Written task> Exactly as written, retype the listing below, omitting the pictures.

◆ ◆ ◆ ◆ ◆ ◆ ◆

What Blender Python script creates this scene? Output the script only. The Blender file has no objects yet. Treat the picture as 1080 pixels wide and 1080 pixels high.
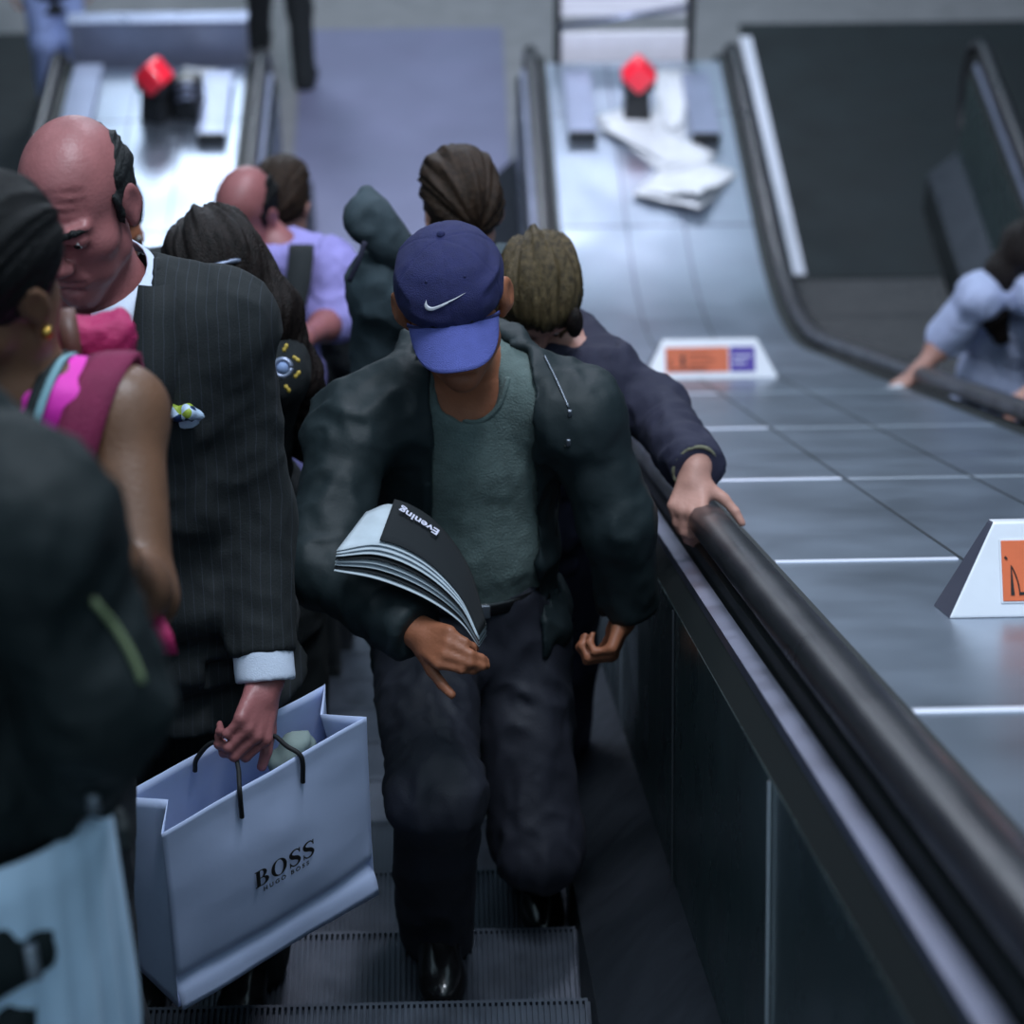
import bpy, bmesh, math, random
import numpy as np
from mathutils import Vector, Matrix
from mathutils.bvhtree import BVHTree
random.seed(7)
C = bpy.context.scene.collection
V = lambda *a: np.array(a, dtype=float)
def unit(v):
    v = np.asarray(v, float); return v / max(np.linalg.norm(v), 1e-9)
# ---------------------------------------------------------------- camera
FPX, CAMZ, PITCH, YAW = 2700.0, 7.64, 36.8, 1.655
cp, sp = math.cos(math.radians(PITCH)), math.sin(math.radians(PITCH))
cy_, sy_ = math.cos(math.radians(YAW)), math.sin(math.radians(YAW))
FWD = V(sy_*cp, cy_*cp, -sp); RGT = V(cy_, -sy_, 0); UPV = np.cross(RGT, FWD)
CAM = V(0, 0, CAMZ)
def P(px, py, d):
    return CAM + d*FWD + RGT*((px-540)/FPX*d) + UPV*((540-py)/FPX*d)
cam = bpy.data.cameras.new('camera'); camo = bpy.data.objects.new('camera', cam); C.objects.link(camo)
cam.sensor_width = 36; cam.lens = 36*FPX/1080; cam.clip_start = .05; cam.clip_end = 200
camo.location = CAM
camo.rotation_euler = (math.radians(90-PITCH), 0, -math.radians(YAW))
cam.dof.use_dof = True; cam.dof.focus_distance = 4.25; cam.dof.aperture_fstop = 3.4
bpy.context.scene.camera = camo
vs = bpy.context.scene.view_settings
vs.view_transform = 'Standard'; vs.look = 'None'; vs.gamma = 1; vs.exposure = .4; vs.use_curve_mapping = False
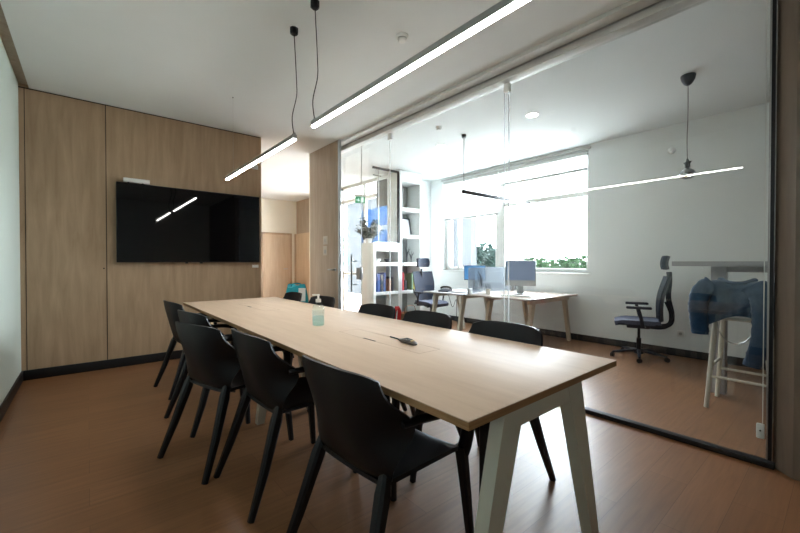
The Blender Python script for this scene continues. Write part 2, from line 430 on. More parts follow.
for y, w in ((2.14, .012), (2.19, .006), (4.01, .010)):
    MB().box((-.006, y-w/2-2.9, .05), (.006, y+w/2-2.9, 2.985)).build('glass_joint', M['joint_clear'], gp)
MB().box((-.005, 4.70-.003-2.9, .05), (.005, 4.70+.003-2.9, 2.985)).build('glass_joint', M['rail'], gp)
for y in (2.16, 4.01):
    MB().box((-.022, y-.03-2.9, 2.90), (.022, y+.03-2.9, 2.99), .006).build('top_clamp', M['white_plastic'], gp)
# bar handle of glass door and lock
MB().tube([(-.09, 4.84-2.9, .80), (-.09, 4.84-2.9, 1.36)], .012, 12).tube([(-.09, 4.84-2.9, .90), (0, 4.84-2.9, .90)], .008).tube([(-.09, 4.84-2.9, 1.26), (0, 4.84-2.9, 1.26)], .008).build('door_handle', M['steel'], gp)
MB().box((-.03, 4.70-2.9, .98), (.02, 4.80-2.9, 1.16), .004).build('door_lock', M['alu'], gp)
def ring(y, z, r0, r1, x=-.004):
    m = MB(); n = 28
    m.rings([[(xx, y+r*math.cos(2*PI*k/n), z+r*math.sin(2*PI*k/n)) for k in range(n)] for xx, r in ((x, r0), (x, r1), (x-.001, r1), (x-.001, r0), (x, r0))], True, False)
    return m
r1 = ring(5.17-2.9, 1.53, .05, .115); r1b = r1.build('door_decal', M['frost'], gp)
r2 = ring(5.17-2.9, 1.29, .06, .14).build('door_decal', M['frost'], gp)

# wooden door leaf standing open beside the glass ---------------------------
dl = thing('door_1', (2.87, 5.36, 0), 'tall greyed oak door leaf standing open against the glass', 'door', kind='structure')
MB().box((0, 4.88-5.36, .008), (.042, 5.80-5.36, H-.01), .002).build('door_leaf', M['panel_grey'], dl)
MB().box((-.004, 4.872-5.36, .008), (.046, 4.884-5.36, H-.01)).build('edge_strip', M['alu'], dl)
MB().box((.0, 5.80-5.36, 0), (.05, 5.83-5.36, H)).build('door_jamb', M['hall_wall'], dl)
hd = MB().tube([(0, -.40, 1.13), (-.05, -.40, 1.13), (-.055, -.39, 1.13), (-.055, -.27, 1.13)], .010, 10).build('door_handle', M['alu'], dl)
MB().lathe([(.025, 0), (.025, .006)], n=20).build('handle_rose', M['alu'], hd, mtx=Matrix.Translation((0, -.40, 1.13)) @ Matrix.Rotation(-PI/2, 4, 'Y'))
struct('wall_stub', MB().box((2.93, D, 0), (XG+.03, D+.18, H)), M['panel_grey'], 'narrow oak wall stub behind the open door leaf', 'wall')
sg = thing('door_sign', (2.868, 5.27, 1.5), 'small pale pictogram sticker on the open oak door leaf', 'sign')
MB().box((-.002, -.07, .02), (0, .07, .15), .001).build('upper_plate', M['sticker'], sg, mtx=None)
MB().box((-.002, -.05, -.15), (0, .07, 0), .001).build('lower_plate', M['sticker'], sg)
MB().tube([(-.003, 0, .055), (-.003, 0, .11)], .012, 8).lathe([(.001, .115), (.014, .122), (.001, .13)], (-.003, 0, 0), 10).build('pictogram', M['grey_print'], sg)
MB().box((-.003, -.03, -.12), (-.001, .045, -.06)).build('pictogram', M['grey_print'], sg)

# ------------------------------------------------------------------ television
tv = thing('television', (1.085, D, 1.24), 'large black flat television on the oak panelled wall', 'television')
MB().box((-.825, -.085, 0), (.825, -.045, .94), .006).build('casing', M['black_metal'], tv)
MB().box((-.817, -.0865, .014), (.817, -.084, .932)).build('screen', M['screen'], tv)
MB().box((-.3, -.045, .2), (.3, 0, .7)).build('wall_bracket', M['black_metal'], tv)
for a_ in (-.12, .05): MB().box((a_, -.08, -.014), (a_+.032, -.05, .002), .003).build('sensor', M['black_metal'], tv)
wb = thing('webcam_box', (.46, D-.055, 2.18), 'small white device standing on top of the television', 'device')
MB().box((-.13, -.02, .012), (.13, .025, .06), .005).build('body', M['white_plastic'], wb)
for a_ in (-.08, .06): MB().tube([(a_, 0, 0), (a_, 0, .014)], .01, 8).build('foot', M['black'], wb)
lb = MB().box((1.83, D-.006, 1.165), (1.92, D, 1.205), .002).build('wall_label', M['paper']); tag(lb, 'small white label under the right end of the television', 'label')
vt = thing('wall_vent', (1.85, D, 2.62), 'small white plate high on the oak wall near its free end', 'vent')
MB().box((-.09, -.008, -.03), (.07, 0, .03), .002).build('plate', M['white_plastic'], vt)
MB().box((-.07, -.010, .008), (.05, -.007, .012)).box((-.07, -.010, -.004), (.05, -.007, 0)).build('slot', M['rail'], vt)
kn = MB().lathe([(.008, 0), (.008, .01)], n=12).build('screw_cap', M['joint'], mtx=Matrix.Translation((.145, D, 1.17)) @ Matrix.Rotation(PI/2, 4, 'X')); tag(kn, 'tiny dark screw cap on the oak wall beside the panel joint', 'cap')

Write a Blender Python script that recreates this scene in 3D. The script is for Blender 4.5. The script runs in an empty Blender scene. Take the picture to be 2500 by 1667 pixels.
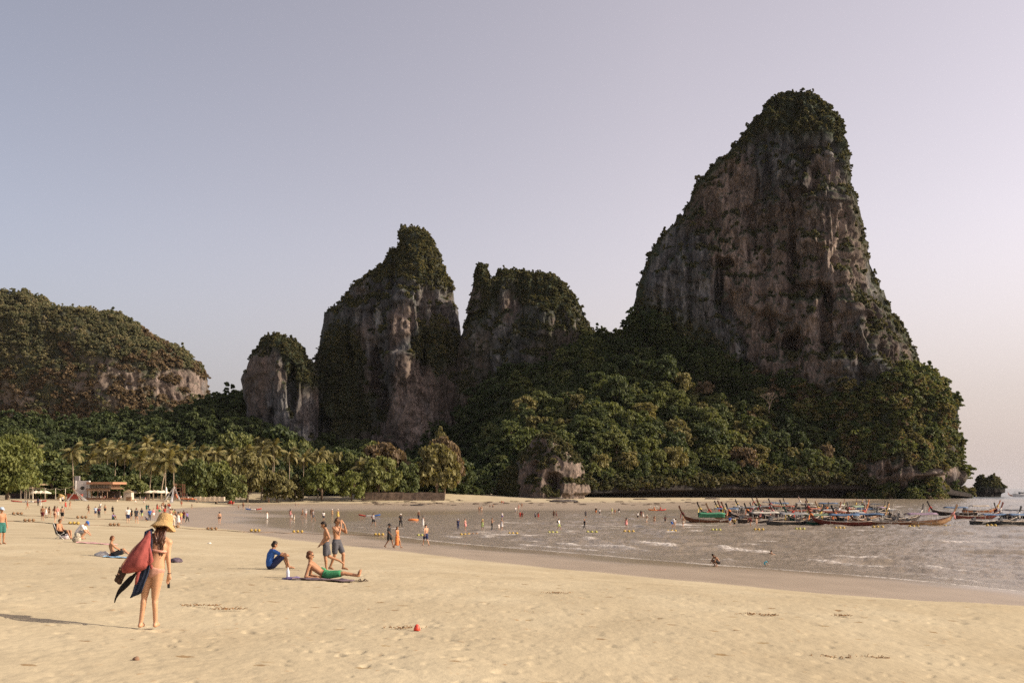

◆ ◆ ◆ ◆ ◆ ◆ ◆

Task output>
What Blender Python script creates this scene? Output the script only. The Blender file has no objects yet. Treat the picture as 1080 pixels wide and 1080 pixels high.
import bpy, bmesh, math, random
import numpy as np
from mathutils import Vector, Matrix
from mathutils.bvhtree import BVHTree
random.seed(7)
C = bpy.context.scene.collection
V = lambda *a: np.array(a, dtype=float)
def unit(v):
    v = np.asarray(v, float); return v / max(np.linalg.norm(v), 1e-9)
# ---------------------------------------------------------------- camera
FPX, CAMZ, PITCH, YAW = 2700.0, 7.64, 36.8, 1.655
cp, sp = math.cos(math.radians(PITCH)), math.sin(math.radians(PITCH))
cy_, sy_ = math.cos(math.radians(YAW)), math.sin(math.radians(YAW))
FWD = V(sy_*cp, cy_*cp, -sp); RGT = V(cy_, -sy_, 0); UPV = np.cross(RGT, FWD)
CAM = V(0, 0, CAMZ)
def P(px, py, d):
    return CAM + d*FWD + RGT*((px-540)/FPX*d) + UPV*((540-py)/FPX*d)
cam = bpy.data.cameras.new('camera'); camo = bpy.data.objects.new('camera', cam); C.objects.link(camo)
cam.sensor_width = 36; cam.lens = 36*FPX/1080; cam.clip_start = .05; cam.clip_end = 200
camo.location = CAM
camo.rotation_euler = (math.radians(90-PITCH), 0, -math.radians(YAW))
cam.dof.use_dof = True; cam.dof.focus_distance = 4.25; cam.dof.aperture_fstop = 3.4
bpy.context.scene.camera = camo
vs = bpy.context.scene.view_settings
vs.view_transform = 'Standard'; vs.look = 'None'; vs.gamma = 1; vs.exposure = .4; vs.use_curve_mapping = False
The Blender Python script for this scene continues. Write part 2, from line 430 on. More parts follow.
for y, w in ((2.14, .012), (2.19, .006), (4.01, .010)):
    MB().box((-.006, y-w/2-2.9, .05), (.006, y+w/2-2.9, 2.985)).build('glass_joint', M['joint_clear'], gp)
MB().box((-.005, 4.70-.003-2.9, .05), (.005, 4.70+.003-2.9, 2.985)).build('glass_joint', M['rail'], gp)
for y in (2.16, 4.01):
    MB().box((-.022, y-.03-2.9, 2.90), (.022, y+.03-2.9, 2.99), .006).build('top_clamp', M['white_plastic'], gp)
# bar handle of glass door and lock
MB().tube([(-.09, 4.84-2.9, .80), (-.09, 4.84-2.9, 1.36)], .012, 12).tube([(-.09, 4.84-2.9, .90), (0, 4.84-2.9, .90)], .008).tube([(-.09, 4.84-2.9, 1.26), (0, 4.84-2.9, 1.26)], .008).build('door_handle', M['steel'], gp)
MB().box((-.03, 4.70-2.9, .98), (.02, 4.80-2.9, 1.16), .004).build('door_lock', M['alu'], gp)
def ring(y, z, r0, r1, x=-.004):
    m = MB(); n = 28
    m.rings([[(xx, y+r*math.cos(2*PI*k/n), z+r*math.sin(2*PI*k/n)) for k in range(n)] for xx, r in ((x, r0), (x, r1), (x-.001, r1), (x-.001, r0), (x, r0))], True, False)
    return m
r1 = ring(5.17-2.9, 1.53, .05, .115); r1b = r1.build('door_decal', M['frost'], gp)
r2 = ring(5.17-2.9, 1.29, .06, .14).build('door_decal', M['frost'], gp)

# wooden door leaf standing open beside the glass ---------------------------
dl = thing('door_1', (2.87, 5.36, 0), 'tall greyed oak door leaf standing open against the glass', 'door', kind='structure')
MB().box((0, 4.88-5.36, .008), (.042, 5.80-5.36, H-.01), .002).build('door_leaf', M['panel_grey'], dl)
MB().box((-.004, 4.872-5.36, .008), (.046, 4.884-5.36, H-.01)).build('edge_strip', M['alu'], dl)
MB().box((.0, 5.80-5.36, 0), (.05, 5.83-5.36, H)).build('door_jamb', M['hall_wall'], dl)
hd = MB().tube([(0, -.40, 1.13), (-.05, -.40, 1.13), (-.055, -.39, 1.13), (-.055, -.27, 1.13)], .010, 10).build('door_handle', M['alu'], dl)
MB().lathe([(.025, 0), (.025, .006)], n=20).build('handle_rose', M['alu'], hd, mtx=Matrix.Translation((0, -.40, 1.13)) @ Matrix.Rotation(-PI/2, 4, 'Y'))
struct('wall_stub', MB().box((2.93, D, 0), (XG+.03, D+.18, H)), M['panel_grey'], 'narrow oak wall stub behind the open door leaf', 'wall')
sg = thing('door_sign', (2.868, 5.27, 1.5), 'small pale pictogram sticker on the open oak door leaf', 'sign')
MB().box((-.002, -.07, .02), (0, .07, .15), .001).build('upper_plate', M['sticker'], sg, mtx=None)
MB().box((-.002, -.05, -.15), (0, .07, 0), .001).build('lower_plate', M['sticker'], sg)
MB().tube([(-.003, 0, .055), (-.003, 0, .11)], .012, 8).lathe([(.001, .115), (.014, .122), (.001, .13)], (-.003, 0, 0), 10).build('pictogram', M['grey_print'], sg)
MB().box((-.003, -.03, -.12), (-.001, .045, -.06)).build('pictogram', M['grey_print'], sg)

# ------------------------------------------------------------------ television
tv = thing('television', (1.085, D, 1.24), 'large black flat television on the oak panelled wall', 'television')
MB().box((-.825, -.085, 0), (.825, -.045, .94), .006).build('casing', M['black_metal'], tv)
MB().box((-.817, -.0865, .014), (.817, -.084, .932)).build('screen', M['screen'], tv)
MB().box((-.3, -.045, .2), (.3, 0, .7)).build('wall_bracket', M['black_metal'], tv)
for a_ in (-.12, .05): MB().box((a_, -.08, -.014), (a_+.032, -.05, .002), .003).build('sensor', M['black_metal'], tv)
wb = thing('webcam_box', (.46, D-.055, 2.18), 'small white device standing on top of the television', 'device')
MB().box((-.13, -.02, .012), (.13, .025, .06), .005).build('body', M['white_plastic'], wb)
for a_ in (-.08, .06): MB().tube([(a_, 0, 0), (a_, 0, .014)], .01, 8).build('foot', M['black'], wb)
lb = MB().box((1.83, D-.006, 1.165), (1.92, D, 1.205), .002).build('wall_label', M['paper']); tag(lb, 'small white label under the right end of the television', 'label')
vt = thing('wall_vent', (1.85, D, 2.62), 'small white plate high on the oak wall near its free end', 'vent')
MB().box((-.09, -.008, -.03), (.07, 0, .03), .002).build('plate', M['white_plastic'], vt)
MB().box((-.07, -.010, .008), (.05, -.007, .012)).box((-.07, -.010, -.004), (.05, -.007, 0)).build('slot', M['rail'], vt)
kn = MB().lathe([(.008, 0), (.008, .01)], n=12).build('screw_cap', M['joint'], mtx=Matrix.Translation((.145, D, 1.17)) @ Matrix.Rotation(PI/2, 4, 'X')); tag(kn, 'tiny dark screw cap on the oak wall beside the panel joint', 'cap')

Write a Blender Python script that recreates this scene in 3D. The script is for Blender 4.5. The script runs in an empty Blender scene. Take the picture to be 2500 by 1667 pixels.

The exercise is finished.